Sorry, but I disagree with most of the posts on this topic. If you are a purely recreational diver, staying above about 90 feet, you do not need to use the tables. The computer will do an excellent job calculating the NDC time you have left at any given moment and will time a safety stop for you.
Back some years ago I refused to buy a camera with automatic exposure, believing my use of a hand-held exposure meter and setting the f-stops myself was the only way to be sure. Today, virtually all professional photographers (there are a few exceptions), the guys whose living depends on them getting the exposure right every time, use only automatic and don't give another thought to the computer in the camera that makes the necessary calculation and adjustments. Years before that, my father wouldn't buy a car with an automatic transmission... you get the point.
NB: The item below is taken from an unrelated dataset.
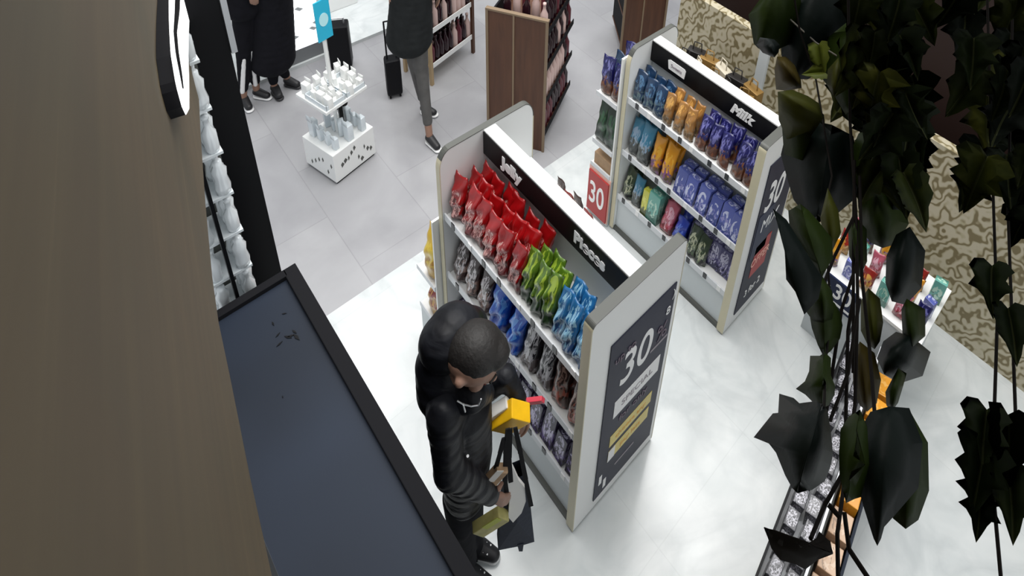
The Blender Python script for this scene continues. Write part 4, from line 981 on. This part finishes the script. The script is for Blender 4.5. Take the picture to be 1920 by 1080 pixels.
def stem(root, pts, r=.0016, mat=None):
    o = obj('stem', tube(bmesh.new(), [atd(x, y, d)-root.location for x, y, d in pts], r, 6), mat or M['stem'], root); return o
def tleaf(root, base, tip, left, right, dist, fold=.10, tiltd=0, mat=None, lab=None):
    """a leaf with its own outline: base and tip of the midrib, then the edge points on each side; folded along the midrib"""
    bm = bmesh.new(); uvl = bm.loops.layers.uv.new('uv'); B0, T0 = Vector(base), Vector(tip); ax = (T0-B0); Ln = ax.length; ax.normalize(); nr = Vector((-ax.y, ax.x))
    def V(q, extra=0):
        q = Vector(q); h = abs((q-B0).dot(nr))/Ln; s_ = (q-B0).dot(ax)/Ln
        return bm.verts.new(atd(q.x, q.y, dist + dist*.12*(fold*2*h - .25*math.sin(math.pi*max(0, min(1, s_)))) + tiltd*s_*dist*.1) - root.location), ((q-B0).dot(nr)/Ln+.5, s_)
    vb, vt = V(base), V(tip)
    for side in (left, right):
        pts = [Vector(p) for p in side]; n = len(pts); prm = sorted(max(.06, min(.94, (p-B0).dot(ax)/Ln)) for p in pts)
        out = [vb]+[V(p) for p in pts]+[vt]; mid = [vb]+[V(B0+ax*Ln*(.08+.84*(k+.5)/n)) for k in range(n)]+[vt]
        cen = [vb]+[V((pts[k]+B0+ax*Ln*(.08+.84*(k+.5)/n))/2) for k in range(n)]+[vt]
        for k in range(n+1):
            for r0, r1 in ((mid, cen), (cen, out)):
                q = []
                for v in (r0[k], r1[k], r1[k+1], r0[k+1]):
                    if v not in q: q.append(v)
                if len(q) > 2:
                    try: f = bm.faces.new([v[0] for v in q])
                    except ValueError: continue
                    f.smooth = True; dd = {v[0]: v[1] for v in q}
                    for lp in f.loops: lp[uvl].uv = dd[lp.vert]
    bmesh.ops.remove_doubles(bm, verts=bm.verts, dist=1e-7); bmesh.ops.recalc_face_normals(bm, faces=bm.faces)
    bmesh.ops.solidify(bm, geom=bm.faces[:], thickness=.0006)
    me = bpy.data.meshes.new('leaf'); bm.to_mesh(me); bm.free(); me.materials.append(mat or M['leaf'])
    o = bpy.data.objects.new('leaf', me); COL.objects.link(o); o.parent = root
    if lab: o['label'] = lab
    return o
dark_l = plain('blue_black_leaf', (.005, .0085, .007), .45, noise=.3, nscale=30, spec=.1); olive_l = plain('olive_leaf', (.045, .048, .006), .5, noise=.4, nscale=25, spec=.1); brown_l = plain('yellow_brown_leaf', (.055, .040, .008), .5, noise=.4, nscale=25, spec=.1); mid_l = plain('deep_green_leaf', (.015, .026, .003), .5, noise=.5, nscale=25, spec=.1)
iv = ivy('ivy strand of large folded leaves hanging left of the dense dark mass', atd(1480, 20, .85))
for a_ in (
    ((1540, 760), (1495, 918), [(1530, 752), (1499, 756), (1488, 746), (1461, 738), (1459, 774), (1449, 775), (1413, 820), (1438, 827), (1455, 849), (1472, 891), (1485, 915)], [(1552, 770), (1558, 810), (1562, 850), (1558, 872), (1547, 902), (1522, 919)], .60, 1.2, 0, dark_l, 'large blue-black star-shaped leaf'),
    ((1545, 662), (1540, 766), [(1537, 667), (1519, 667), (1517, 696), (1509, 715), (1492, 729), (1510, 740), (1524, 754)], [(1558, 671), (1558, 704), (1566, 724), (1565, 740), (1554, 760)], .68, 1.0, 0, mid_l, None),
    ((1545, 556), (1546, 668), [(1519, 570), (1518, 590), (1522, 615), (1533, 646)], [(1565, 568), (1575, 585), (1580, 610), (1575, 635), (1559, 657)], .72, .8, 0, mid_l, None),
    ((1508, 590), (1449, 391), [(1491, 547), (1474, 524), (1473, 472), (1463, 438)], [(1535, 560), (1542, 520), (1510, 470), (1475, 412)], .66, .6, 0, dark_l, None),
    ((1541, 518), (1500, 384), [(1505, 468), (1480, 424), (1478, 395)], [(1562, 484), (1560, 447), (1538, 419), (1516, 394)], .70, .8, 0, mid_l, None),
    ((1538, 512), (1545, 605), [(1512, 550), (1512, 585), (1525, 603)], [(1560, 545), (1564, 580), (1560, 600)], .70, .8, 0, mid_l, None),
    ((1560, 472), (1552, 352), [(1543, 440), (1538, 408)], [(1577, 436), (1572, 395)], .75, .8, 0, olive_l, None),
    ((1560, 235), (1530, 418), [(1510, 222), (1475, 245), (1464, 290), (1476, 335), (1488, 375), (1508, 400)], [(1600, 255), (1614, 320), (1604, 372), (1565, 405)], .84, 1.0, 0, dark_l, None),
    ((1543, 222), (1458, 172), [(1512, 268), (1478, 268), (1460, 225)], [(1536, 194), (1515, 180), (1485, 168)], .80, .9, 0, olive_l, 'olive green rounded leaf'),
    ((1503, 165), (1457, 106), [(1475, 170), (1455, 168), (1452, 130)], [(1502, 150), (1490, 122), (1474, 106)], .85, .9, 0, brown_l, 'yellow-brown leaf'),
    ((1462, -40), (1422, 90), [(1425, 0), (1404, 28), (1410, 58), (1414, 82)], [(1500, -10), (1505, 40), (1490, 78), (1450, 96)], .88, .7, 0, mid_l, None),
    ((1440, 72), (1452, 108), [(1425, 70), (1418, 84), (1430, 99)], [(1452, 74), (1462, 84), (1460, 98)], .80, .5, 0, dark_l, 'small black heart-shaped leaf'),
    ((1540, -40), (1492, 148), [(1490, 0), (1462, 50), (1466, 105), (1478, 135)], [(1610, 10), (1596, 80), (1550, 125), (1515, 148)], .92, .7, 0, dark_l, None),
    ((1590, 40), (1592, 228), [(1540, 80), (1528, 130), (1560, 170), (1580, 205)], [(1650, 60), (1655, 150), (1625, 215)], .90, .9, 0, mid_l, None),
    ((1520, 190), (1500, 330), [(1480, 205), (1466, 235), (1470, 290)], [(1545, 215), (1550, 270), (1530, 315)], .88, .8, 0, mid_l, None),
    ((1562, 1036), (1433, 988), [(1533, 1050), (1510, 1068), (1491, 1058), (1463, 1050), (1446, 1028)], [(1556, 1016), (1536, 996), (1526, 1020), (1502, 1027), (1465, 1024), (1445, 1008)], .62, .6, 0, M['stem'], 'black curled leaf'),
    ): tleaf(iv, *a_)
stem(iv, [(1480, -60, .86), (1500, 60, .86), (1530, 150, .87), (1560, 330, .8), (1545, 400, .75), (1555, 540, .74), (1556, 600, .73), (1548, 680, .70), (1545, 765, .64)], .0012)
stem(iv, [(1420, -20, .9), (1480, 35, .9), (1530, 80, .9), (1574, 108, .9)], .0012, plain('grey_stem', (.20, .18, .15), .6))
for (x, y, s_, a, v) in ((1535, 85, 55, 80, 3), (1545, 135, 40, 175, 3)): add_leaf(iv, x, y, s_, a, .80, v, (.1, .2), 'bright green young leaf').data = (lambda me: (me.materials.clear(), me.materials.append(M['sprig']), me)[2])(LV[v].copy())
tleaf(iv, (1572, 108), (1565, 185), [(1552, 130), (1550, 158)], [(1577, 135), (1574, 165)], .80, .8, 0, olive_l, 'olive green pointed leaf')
iw = ivy('dense dark ivy mass hanging at the right with long bare stems', atd(1640, 20, .8))
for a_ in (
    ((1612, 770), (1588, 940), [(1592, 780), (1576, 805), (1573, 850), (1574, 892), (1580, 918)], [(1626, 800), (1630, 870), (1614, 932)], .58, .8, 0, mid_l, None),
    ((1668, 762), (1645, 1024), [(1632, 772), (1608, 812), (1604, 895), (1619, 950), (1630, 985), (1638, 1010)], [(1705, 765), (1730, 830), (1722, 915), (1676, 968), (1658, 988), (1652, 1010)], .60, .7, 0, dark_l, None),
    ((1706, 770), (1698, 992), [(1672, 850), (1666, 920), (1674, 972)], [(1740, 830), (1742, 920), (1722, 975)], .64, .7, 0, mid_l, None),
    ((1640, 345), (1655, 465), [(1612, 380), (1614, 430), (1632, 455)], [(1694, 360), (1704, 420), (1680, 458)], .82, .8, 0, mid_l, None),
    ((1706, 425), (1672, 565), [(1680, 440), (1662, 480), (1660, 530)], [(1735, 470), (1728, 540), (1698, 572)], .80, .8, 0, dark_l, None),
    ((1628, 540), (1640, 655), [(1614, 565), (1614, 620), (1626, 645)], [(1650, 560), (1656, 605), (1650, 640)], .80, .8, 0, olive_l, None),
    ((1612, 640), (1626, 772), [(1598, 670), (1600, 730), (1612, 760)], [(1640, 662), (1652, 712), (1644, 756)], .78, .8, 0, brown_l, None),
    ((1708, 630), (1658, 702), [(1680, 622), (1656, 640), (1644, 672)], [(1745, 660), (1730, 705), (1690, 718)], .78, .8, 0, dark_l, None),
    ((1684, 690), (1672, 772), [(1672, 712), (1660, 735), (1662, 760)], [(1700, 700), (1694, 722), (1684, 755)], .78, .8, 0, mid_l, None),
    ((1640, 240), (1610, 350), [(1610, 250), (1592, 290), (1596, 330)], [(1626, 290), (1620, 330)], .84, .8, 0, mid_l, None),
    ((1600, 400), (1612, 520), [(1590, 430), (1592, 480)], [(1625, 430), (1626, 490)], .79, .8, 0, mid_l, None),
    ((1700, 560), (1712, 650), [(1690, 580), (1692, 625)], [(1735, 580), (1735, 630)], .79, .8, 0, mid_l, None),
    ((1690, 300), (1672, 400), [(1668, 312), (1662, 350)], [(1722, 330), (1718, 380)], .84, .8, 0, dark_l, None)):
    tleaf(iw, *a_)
rnd = random.Random(11)
for k in range(72):   # upper mass
    x, y = rnd.uniform(1600, 1712), rnd.uniform(-60, 330)
    if y > 200 and x < 1660: x += 50
    add_leaf(iw, x, y, rnd.uniform(70, 115), rnd.uniform(60, 125), rnd.uniform(.75, 1.05), rnd.randrange(5), (rnd.uniform(-.2, .5), rnd.uniform(-.6, .6)))
for pts_ in (((1590, -40, .8), (1594, 230, .8), (1606, 420, .78), (1608, 560, .76), (1603, 760, .74), (1570, 1000, .7), (1572, 1120, .7)), ((1612, 330, .79), (1616, 520, .77), (1630, 650, .76), (1642, 800, .72)),
        ((1604, 400, .77), (1565, 480, .77), (1545, 530, .76)), ((1608, 490, .75), (1578, 580, .75), (1560, 700, .74), (1545, 800, .73)), ((1600, 560, .74), (1590, 620, .74), (1586, 780, .73), (1585, 900, .72)), ((1612, 560, .74), (1590, 700, .73), (1556, 790, .72)),
        ((1590, 870, .68), (1545, 950, .68), (1520, 1010, .66)), ((1583, 960, .68), (1592, 1030, .68), (1632, 1090, .68)), ((1553, 946, .67), (1575, 970, .67)), ((1602, 300, .79), (1600, 480, .78), (1600, 700, .77))):
    stem(iw, pts_, .0017)
ix = ivy('ivy strands at the far right edge beyond the dense dark mass', atd(1850, 10, .9))
for k in range(34):
    y = rnd.uniform(-60, 400); x = rnd.uniform(1800+.12*y, 1935)
    add_leaf(ix, x, y, rnd.uniform(70, 110), rnd.uniform(60, 125), rnd.uniform(.8, 1.1), rnd.randrange(5), (rnd.uniform(-.2, .5), rnd.uniform(-.6, .6)))
for (x, y, s_, a) in ((1860, 500, 90, 90), (1890, 580, 100, 80), (1850, 770, 110, 95), (1890, 780, 130, 90), (1845, 840, 120, 100), (1890, 880, 130, 85), (1840, 920, 90, 95)): add_leaf(ix, x, y, s_, a, .8, rnd.randrange(5), (.2, rnd.uniform(-.4, .4)))
stem(ix, [(1850, -40, .95), (1860, 300, .92), (1870, 600, .85), (1860, 900, .8), (1880, 1120, .8)])
stem(ix, [(1900, -40, .95), (1890, 400, .92), (1905, 800, .82)])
You do need some sort of back-up to be able to complete a dive if your computer fails while you are at depth. I wear a dive watch that includes depth, time (duh) and an ascent speed warning alarm. This will allow me to ascend safely, including the timing of a 3 minute stop at 15 feet.
Now, what happens to your subsequent dives if you computer fails and you use your dive watch to ascend is a different question. If I'm on a one day dive trip, I might take the chance my day will get shortened, as I don't think the odds are high that the computer will fail. If I'm on a liveaboard for a week, I'll strap on a second computer for every dive; if the main one fails, I can jump right back into the water on the next dive with the spare. But I'm still not using tables.
As for the comment a few posts back,
"Some carry 2 or more (computers)... but by some off-chance, all could fail at the same time as well..."
I'll live with that risk. Probably means there's been a nuclear electromagnetic pulse, in which case the simultaneous failure of all my computers and backups will be the least of my problems.